On Winning

Strategy as the discipline of choosing

In development

A short book on strategy stripped to its core: winning is choosing. It argues that most strategy fails because people refuse to give things up. The point is to make choice, not effort, the center of the work.

Written for
Anyone who wants to think more clearly about what to pursue

About the book

This is a short book with one idea pressed hard. Strategy is choosing. Winning comes from deciding what you will do and, more painfully, what you will not. Everything else is decoration.
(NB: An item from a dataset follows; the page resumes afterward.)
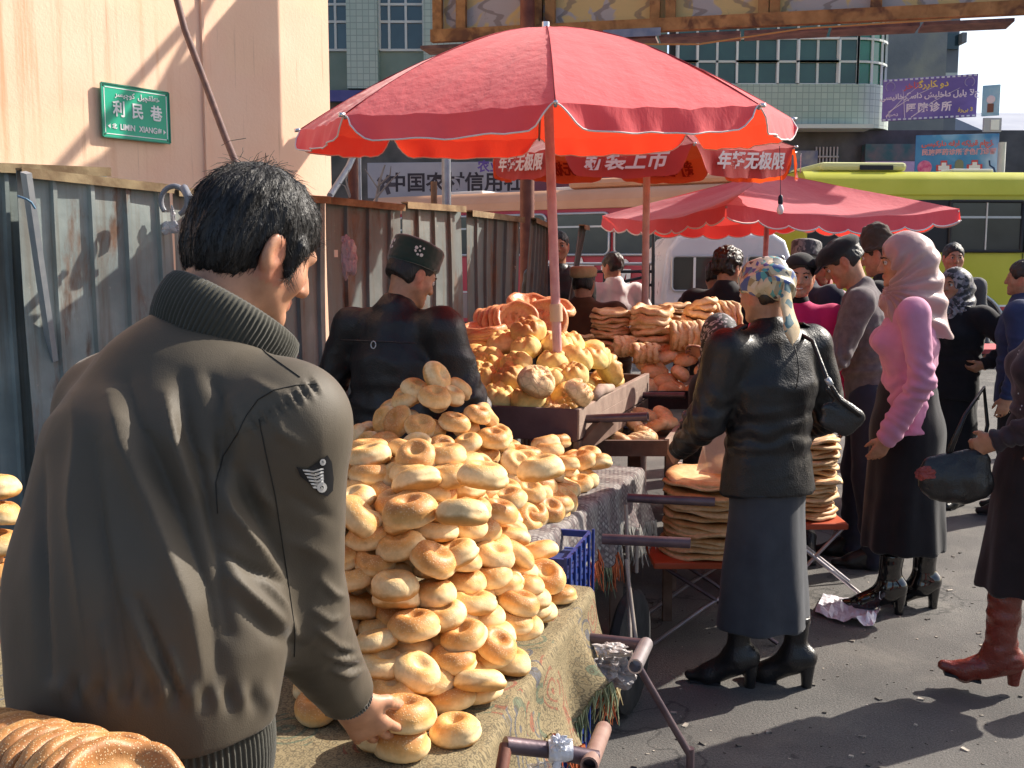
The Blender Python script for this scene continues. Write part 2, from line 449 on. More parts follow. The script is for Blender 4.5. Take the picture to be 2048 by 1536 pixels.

The core argument is that most strategy fails at the moment of sacrifice. People will add goals, add plans, add effort. What they resist is subtraction. But a strategy that gives up nothing is not a strategy. It is a wish list with a deadline. This book makes the case for choosing, and for the discipline it takes to hold a choice once made.

Because it is short, it stays close to the bone. It does not sprawl into case studies or frameworks. It keeps returning to the same demand. Decide. Then live with the decision long enough to see if it was right.

Themes

Strategy is the subject, defined narrowly as the act of choosing. Thinking is the method, because clear choices require clear seeing about tradeoffs and cost. And decision-making is the practice. The book treats the ability to choose well, and to stay chosen, as something you can train.

Who it’s for

This is for the reader who feels scattered across too many priorities and suspects the problem is not effort but focus. It is for anyone who wants a compact, honest push toward deciding.

Reading order

Read this as the abstract companion to The Tactician’s Playbook. On Winning gives you the principle of choice. The Playbook shows you how to execute a choice under pressure. This one is short enough to read in a sitting and worth returning to.